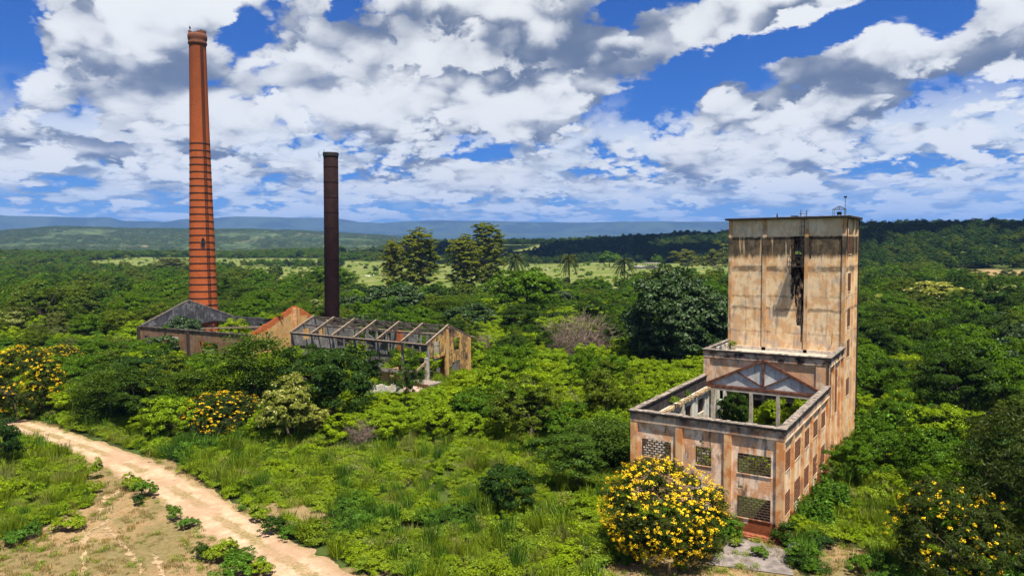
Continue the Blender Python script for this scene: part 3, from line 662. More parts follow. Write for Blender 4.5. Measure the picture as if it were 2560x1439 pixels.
# lattice windows of hollow clay blocks
def blockmesh(name, axis, mat, w=.41, h=.21, d=.12, t=.035):
    mb = MB()
    def bx(a0, a1, z0, z1):
        if axis == 'x': mb.box(a0, a1, -d / 2, d / 2, z0, z1)
        else: mb.box(-d / 2, d / 2, a0, a1, z0, z1)
    bx(-w / 2, w / 2, -h / 2, -h / 2 + t / 2); bx(-w / 2, w / 2, h / 2 - t / 2, h / 2); bx(-w / 2, -w / 2 + t / 2, -h / 2 + t / 2, h / 2 - t / 2); bx(w / 2 - t / 2, w / 2, -h / 2 + t / 2, h / 2 - t / 2)
    me = mb.mesh(name); me.materials.append(mat); return me
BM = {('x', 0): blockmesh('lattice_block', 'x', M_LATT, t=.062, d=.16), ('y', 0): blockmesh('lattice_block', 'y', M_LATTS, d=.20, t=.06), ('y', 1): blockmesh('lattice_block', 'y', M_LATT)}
def lattice(parent, axis, c, a0, a1, z0, z1, style=0, sing=True, frame=M_FRONT, drop=0.0):
    fr = MB(); e = .0
    for (p0, p1, q0, q1) in ((a0 - .05, a1 + .05, z0 - .07, z0 - .001),):
        if axis == 'x': fr.box(p0, p1, c - .06, c - .002, q0, q1)
        else: fr.box(c + .002, c + .06, p0, p1, q0, q1)
    win = part('lattice_window', fr, frame, parent)
    me = BM[(axis, style)]; n = max(1, round((a1 - a0) / .41)); w = (a1 - a0) / n; m_ = max(1, round((z1 - z0) / .215)); h = (z1 - z0) / m_
    off = BASE[parent]; joined = MB()
    for r__ in range(m_):
        xs = [(a0 + w * (i + .5), 1.0) for i in range(n)] if r__ % 2 == 0 else [(a0 + w * .25, .5)] + [(a0 + w * (i + 1), 1.0) for i in range(n - 1)] + [(a1 - w * .25, .5)]
        for (a, s_) in xs:
            if rng.random() < drop: continue
            z_ = z0 + h * (r__ + .5)
            if sing:
                o = bpy.data.objects.new('block', me); COL.objects.link(o); o.parent = win
                o.location = ((a, c + .06, z_) if axis == 'x' else (c - .06, a, z_)) ; o.location = Vector(o.location) - off
                o.scale = ((s_ * w / .41, 1, h / .21) if axis == 'x' else (1, s_ * w / .41, h / .21))
            else:
                for v0 in me.polygons:
                    pts = []
                    for vi in v0.vertices:
                        p_ = me.vertices[vi].co
                        pts.append((a + p_.x * s_ * w / .41, c + .06 + p_.y, z_ + p_.z * h / .21) if axis == 'x' else (c - .06 + p_.x, a + p_.y * s_ * w / .41, z_ + p_.z * h / .21))
                    joined.poly(pts)
    if not sing:
        o = part('block', joined, None, win); o.data.materials.append(me.materials[0]); o['kind'] = 'stuff'
for a, b_, z0, z1 in FW: lattice(TB, 'x', .17, a - W, b_ - W, z0, z1, 0)
for i, (a, b_) in enumerate(SWB):
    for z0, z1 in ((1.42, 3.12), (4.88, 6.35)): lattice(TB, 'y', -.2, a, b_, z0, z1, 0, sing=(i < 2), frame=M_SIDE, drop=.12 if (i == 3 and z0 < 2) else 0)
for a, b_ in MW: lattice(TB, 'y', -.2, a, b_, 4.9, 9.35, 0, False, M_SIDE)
for a, b_ in TWZ: lattice(TB, 'y', -.2, 29.7, 32.2, a, b_, 0, False, M_SIDE)
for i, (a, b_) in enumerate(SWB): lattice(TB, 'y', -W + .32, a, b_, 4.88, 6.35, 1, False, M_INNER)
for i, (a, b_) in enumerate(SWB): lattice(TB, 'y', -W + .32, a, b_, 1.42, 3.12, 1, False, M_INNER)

# things standing on the tower roof
RH = thing('ladder_handrail', 'pair of grey hooped handrails standing on the tower roof edge above the ladder', 'handrail', (-4.3, L2, 25.05))
for x_ in (-4.6, -4.0):
    part('hoop', MB().tube([(x_, L2 - .1, 25.05), (x_, L2 - .1, 25.6), (x_, L2 + .0, 25.78), (x_, L2 + .16, 25.78), (x_, L2 + .26, 25.6), (x_, L2 + .26, 25.05)], .028, 6), M_IRONG, RH)
part('cross_bar', MB().bar((-4.75, L2 - .1, 25.35), (-3.95, L2 - .1, 25.35), .05), M_IRON, RH)
RF = thing('equipment_canopy', 'small open gabled metal frame without cladding near the tower roof corner', 'frame', (-.83, L2 + .6, 25.05))
mb = MB()
for x_ in (-1.42, -.27):
    for y_ in (L2 + .3, L2 + 1.2): mb.bar((x_, y_, 25.05), (x_, y_, 25.72), .045)
part('post', mb, M_IRONG, RF)
mb = MB()
for y_ in (L2 + .3, L2 + 1.2):
    mb.bar((-1.48, y_, 25.70), (-.83, y_, 26.06), .05); mb.bar((-.83, y_, 26.06), (-.2, y_, 25.70), .05); mb.bar((-1.42, y_, 25.71), (-.27, y_, 25.71), .04)
    for x_ in (-.92, -.74): mb.bar((x_, y_, 25.71), (x_, y_, 26.02), .035)
part('roof_truss', mb, M_IRONG, RF)
mb = MB(); mb.box(-1.05, -.63, L2 + .5, L2 + .9, 25.14, 25.44)
ml = solo('floodlight', mb.box(-1.0, -.95, L2 + .6, L2 + .8, 25.05, 25.14).box(-.73, -.68, L2 + .6, L2 + .8, 25.05, 25.14).box(-1.08, -.60, L2 + .47, L2 + .50, 25.42, 25.46), M_SIGN, 'black boxy floodlight sitting under the small gabled metal frame', 'floodlight', (-.84, L2 + .7, 25.05))
MP = thing('roof_mast', 'thin mast with a small black box on top beside the gabled metal frame', 'mast', (-.22, L2 + .3, 25.05))
part('pole', MB().tube([(-.22, L2 + .3, 25.05), (-.22, L2 + .3, 27.0)], .028, 6), M_IRONG, MP); part('box', MB().box(-.36, -.08, L2 + .2, L2 + .4, 26.9, 27.06), M_SIGN, MP)
solo('vent_cap', MB().tube([(-7.08, L2 + .2, 25.05), (-7.08, L2 + .2, 25.2), (-7.08, L2 + .2, 25.5)], [.11, .09, .03], 8), M_IRON, 'short dark tapering vent on the tower roof, nearest the roof middle', 'vent', (-7.08, L2 + .2, 25.05))
solo('hatch_cover', MB().box(-5.55, -4.95, L2 - .1, L2 + .7, 25.05, 25.12).box(-5.62, -4.88, L2 - .16, L2 + .76, 25.12, 25.16), M_IRON, 'flat dark hatch cover on the tower roof left of the handrails', 'hatch', (-5.2, L2 + .3, 25.05))
solo('concrete_slab', MB().poly([(-3.6, -6.9, .05), (1.9, -5.5, .06), (.6, -1.6, .05), (-3.2, -1.2, .05)]).box(-3.2, .4, -5.0, -1.8, -.1, .045), flat('grey_slab', (.17, .145, .13), .95, .1, .35, 1.2), 'worn grey concrete floor slab in front of the tower building corner', 'slab', (-1, -4, 0))
solo('rubble_lump', MB().lathe([(.05, 0), (.5, .05), (.45, .25), (.2, .4), (.02, .42)], 1.0, -.9, 7), M_WHITE, 'pale lump of broken masonry at the foot of the tower building corner', 'rubble', (1, -.9, 0))
M_OLDBRICK = flat('old_brick', (.20, .065, .035), .95, .1, .4, 4)
solo('brick_step', MB().box(-4.4, -1.2, -.45, -.02, -.1, .14).box(-4.2, -1.4, -.75, -.46, -.1, .07), M_OLDBRICK, 'low crumbling brick step along the foot of the front wall', 'step', (-2.8, -.3, 0))

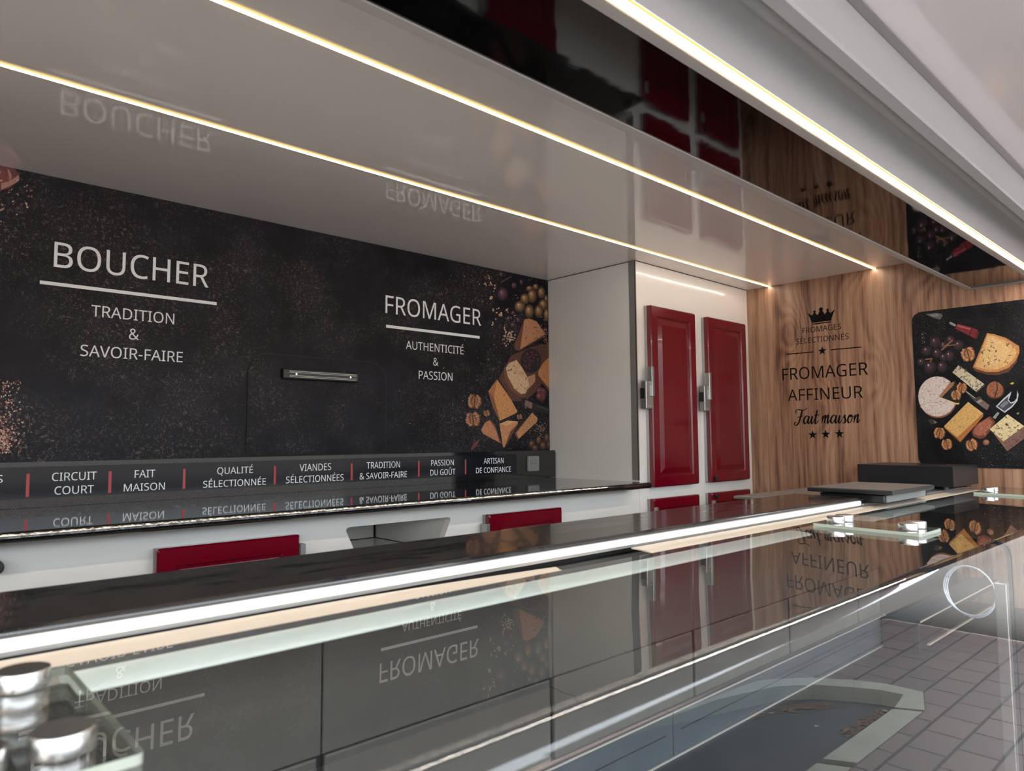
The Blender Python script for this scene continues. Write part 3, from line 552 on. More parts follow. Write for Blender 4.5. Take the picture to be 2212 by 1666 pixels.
def b7(x, y, rx, ry, *a): A.ball(990+x/3.786, 560+y/3.786, rx/3.786, ry/3.786, *a)
pl0, pl1 = (38, 20, 30), (128, 84, 106)
for x, y, rx, ry in ((362, 285, 42, 52), (455, 215, 22, 26), (515, 188, 15, 22), (350, 125, 18, 20), (447, 440, 16, 18), (408, 485, 18, 17), (490, 497, 15, 15), (445, 537, 20, 19)): b7(x, y, rx, ry, pl0, pl1, (190, 150, 165))
P7([(345, 205), (352, 180), (430, 138), (434, 146), (360, 188)], (96, 70, 62))
for x, y, r in ((222, 210, 13), (262, 195, 15), (290, 218, 16), (268, 312, 20), (255, 145, 12), (216, 150, 8), (345, 458, 22), (300, 420, 16), (335, 400, 12), (400, 415, 14), (278, 530, 14), (305, 490, 9), (385, 560, 12), (445, 595, 9)):
    for q in range(4): A.ell(990+(x+rr.gauss(0, r*.5))/3.786, 560+(y+rr.gauss(0, r*.5))/3.786, r*.5/3.786, r*.36/3.786, rr.choice([(205, 168, 128), (172, 132, 96), (226, 200, 168)]), rr.uniform(0, 3), 9)
for q in range(46): A.ell(990+(403+rr.gauss(0, 24))/3.786, 560+(638+rr.gauss(0, 26))/3.786, rr.uniform(4, 10)/3.786, rr.uniform(3, 7)/3.786, rr.choice([(224, 196, 172), (205, 172, 146)]), rr.uniform(0, 3), 8)
for g in ((582, 240, 30, 24), (632, 225, 24, 26), (678, 275, 32, 48), (603, 300, 38, 58), (543, 325, 38, 45), (722, 455, 26, 55), (718, 330, 18, 40), (502, 387, 44, 46), (694, 372, 40, 46), (580, 427, 38, 55), (658, 427, 36, 55)): b7(*g, (70, 52, 32), (186, 150, 104), (232, 214, 184))
W1 = [(540, 492), (580, 486), (640, 510), (708, 605), (700, 622), (505, 738)]
P7([(540, 492), (508, 738), (470, 748), (455, 705)], (110, 66, 52)); P7(W1, (196, 140, 102)); P7([(505, 738), (700, 622), (706, 632), (500, 750), (470, 748)], (86, 50, 40))
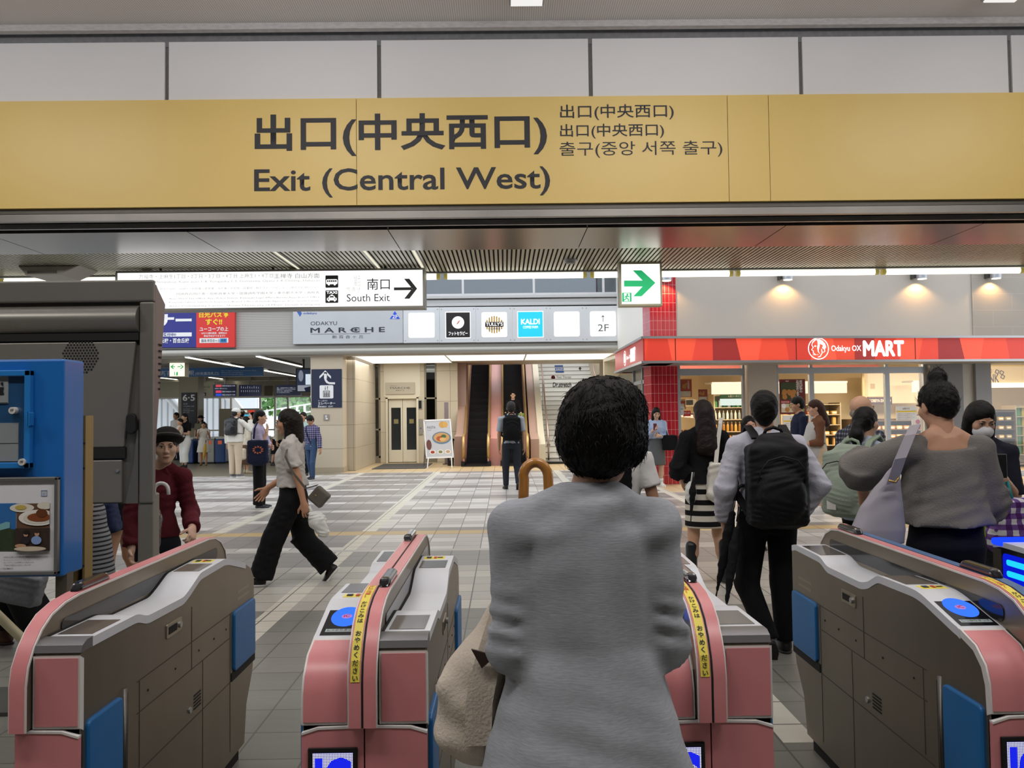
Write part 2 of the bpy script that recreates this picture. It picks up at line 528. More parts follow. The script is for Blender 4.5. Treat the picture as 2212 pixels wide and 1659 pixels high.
# round ceiling fittings
for (u, v, D, R, lab) in ((1232, 565, 12.2, .11, 'round grey smoke detector on the slatted ceiling near the middle'), (1808, 533, 10.95, .15, 'flat round speaker disc on the slatted ceiling above the shop')):
    p = at(u, v, D); z = 3.80
    r = empty('ceiling_detector', (0, 0, 0), 0, lab, 'detector')
    MB().lathe([(.02, z - .06), (R * .6, z - .055), (R * .72, z - .03), (R * .75, z - .02)], (p.x, p.y, 0)).build('cover', M_grey, r, smooth='auto')
    MB().lathe([(R, z - .02), (R * 1.02, z), (R, z + .001)], (p.x, p.y, 0)).build('rim', M_alu, r, smooth='auto')
# grey fittings at the very top of the hall ceiling
for u, lab in ((1137, 'grey box lamp at the top edge of the ribbed ceiling, middle one'), (2155, 'grey box lamp at the top edge of the ribbed ceiling, corner one')):
    p = at(u, 4, 8.2)
    r = empty('ceiling_lamp', (0, 0, 0), 0, lab, 'lamp', 'box lamps on the ribbed ceiling')
    MB().box((p.x - .18, 7.2, 5.67), (p.x + .18, 8.2, 5.76)).build('housing', M_grey, r, bevel=.01)
    MB().box((p.x - .16, 7.22, 5.655), (p.x + .16, 8.18, 5.67)).build('diffuser', glow('lamp diffuser', 'f4f2ee', 1.0), r)

# wedge of grey duct cover near the left edge of the slatted ceiling
a = at(45, 585, 12.3); b_ = at(165, 590, 12.3)
r = empty('ceiling_speaker', (0, 0, 0), 0, 'long low grey cover hanging under the slatted ceiling at far left', 'speaker')
MB().prism([(a.x, 3.80), (a.x + .12, 3.66), (b_.x - .2, 3.66), (b_.x + .1, 3.80)], 'y', 12.2, 12.8).build('cover', mat('warm grey cover', '9a968c', .5), r, bevel=.02)
MB().box((a.x + .16, 12.19, 3.68), (b_.x - .24, 12.2, 3.72)).build('grille', M_dgrey, r)

# =================================================================== far facade (plane Y = 21.5)
YF = 21.5
zt = lambda v: EYE + (895.0 - v) * YF / FPX
xl, xr = -20.0, at(1345, 700, YF).x
ribw = mat('ribbed grey siding', 'a9a6a2', .5)
def rib_mat():
    m, nt, b = base_mat('ribbed siding', .5)
    x, y, z = coords(nt)
    c = mixc(nt, (z / .045).fract().lt(.25), 'b4b1ad', '8d8a87'); nt.links.new(c.k, b.inputs['Base Color']); return m
mb = MB().box((xl, YF, 3.08), (xr, YF + .35, 4.62))
mb.build('wall_far_upper', rib_mat(), kind='structure')
# pale rails above and under the sign boxes
mb = MB()
mb.box((xl, YF - .10, 4.34), (xr, YF, 4.42)).box((xl, YF - .06, 4.42), (xr, YF, 4.52)).box((xl, YF - .14, 4.54), (xr, YF, 4.62))
mb.build('trim_8', mat('pale aluminium rail', 'c4c5c6', .4, .3), kind='structure', bevel=.008)
mb = MB().cyl((xl, YF - .06, 3.18), (xr, YF - .06, 3.18), .10, n=16).box((xl, YF - .06, 3.10), (xr, YF + .3, 3.28)).box((xl, YF - .03, 3.28), (xr, YF, 3.34))
mb.build('trim_9', mat('rounded metal cornice', 'a7a49d', .38, .4), kind='structure', smooth='auto')
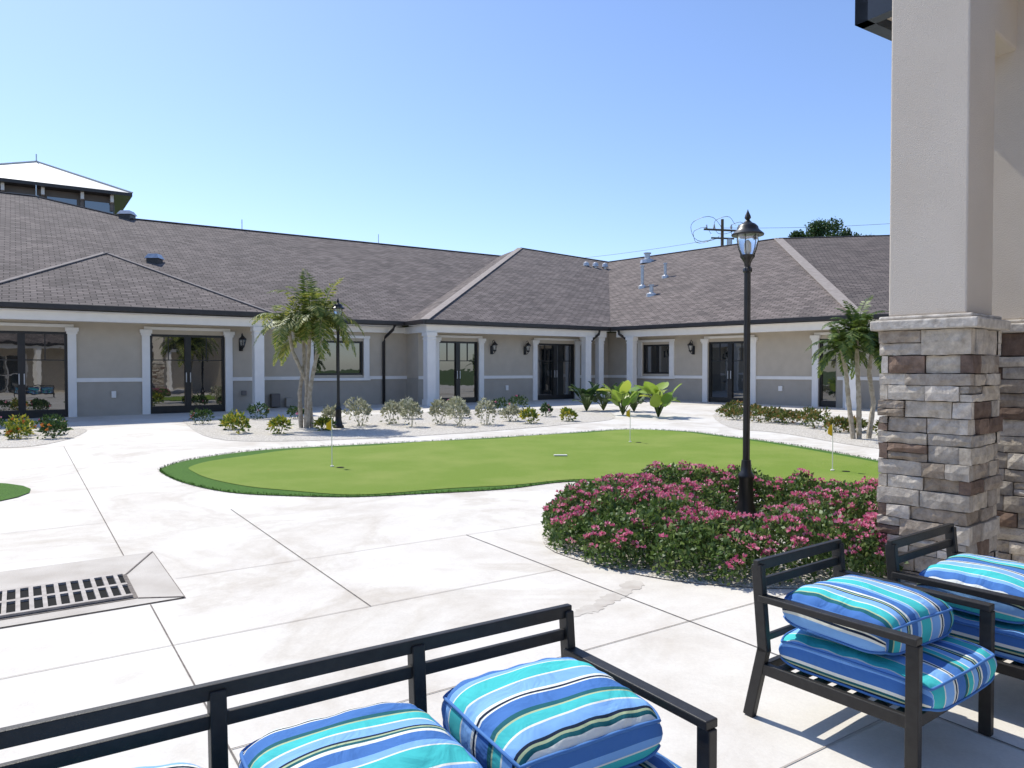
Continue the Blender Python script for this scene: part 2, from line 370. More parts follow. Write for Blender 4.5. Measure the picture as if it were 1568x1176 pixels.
● ● ● ●
> **Task brief**:
Take the listing above and repeat exactly the lines from the one containing "9.35, 0, False, M_SIDE)" through the one containing "3.12, 1, False, M_INNER)", both included.

> **Result of this task**:
for a, b_ in MW: lattice(TB, 'y', -.2, a, b_, 4.9, 9.35, 0, False, M_SIDE)
for a, b_ in TWZ: lattice(TB, 'y', -.2, 29.7, 32.2, a, b_, 0, False, M_SIDE)
for i, (a, b_) in enumerate(SWB): lattice(TB, 'y', -W + .32, a, b_, 4.88, 6.35, 1, False, M_INNER)
for i, (a, b_) in enumerate(SWB): lattice(TB, 'y', -W + .32, a, b_, 1.42, 3.12, 1, False, M_INNER)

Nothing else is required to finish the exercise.